The success of the Spanish government in fashioning a vast empire
in the Americas and its failure to maintain control over the Nether­
lands illustrate these facts very clearly. Spanish military effort in the
New World paid off handsomely. Indeed it was the swelling flow of
New World silver after the 1550s that made Philip think he could
conduct war both in the Mediterranean against the Turks and in the
north against the Dutch. Moreover, Spain’s earlier experience of em­
pire building in Europe had not been discouraging. The Spanish sol­
diers who conquered Naples and Milan between 1520 and 1525 and
consolidated Hapsburg dominion over Italy in the following years may
have come close to making war pay for itself.

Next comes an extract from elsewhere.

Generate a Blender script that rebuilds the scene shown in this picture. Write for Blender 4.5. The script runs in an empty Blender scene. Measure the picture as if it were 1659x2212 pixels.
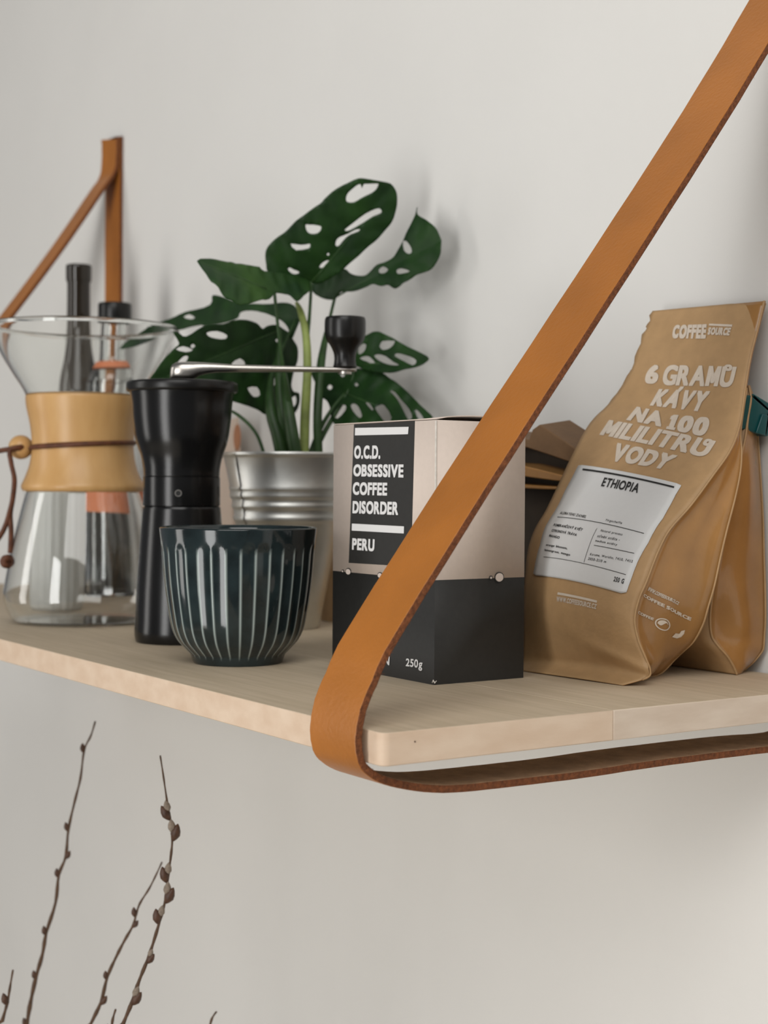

Long before the
Spaniards appeared on the scene, the kingdom of Naples and the
duchy of Milan had both developed a tax system capable of sustaining
relatively large armed forces on a permanent basis. By simply substi­
tuting Spanish personnel for the Italian condottieri who had previously
drawn pay for defending these states, the costs of empire in Europe
could be met without putting much extra strain on Castilian taxpayers.
This ceased to be true after 1568, when the major theater of war
shifted northward to the Netherlands.
The reason for this economic reversal was largely technological.
The spread of the trace italienne meant that the size of the Spanish
army had to be increased very sharply to conduct a war of sieges. Even
when victorious, the Spaniards had to build or restore fortifications in
captured localities and then garrison them. Each siege, along with each
fortified and garrisoned strongpoint, required gunpowder and shot in
ever expanding quantities. Simultaneously, the infusion of American
silver into the European economy radically raised prices for all com­
modities. Small wonder, therefore, that even though he tripled Cas­
tile’s taxes between 1556 and 1577, Philip II had to repudiate his
debts on four separate occasions (1557, 1560, 1575, 1596) and never
managed to pay his soldiers on time.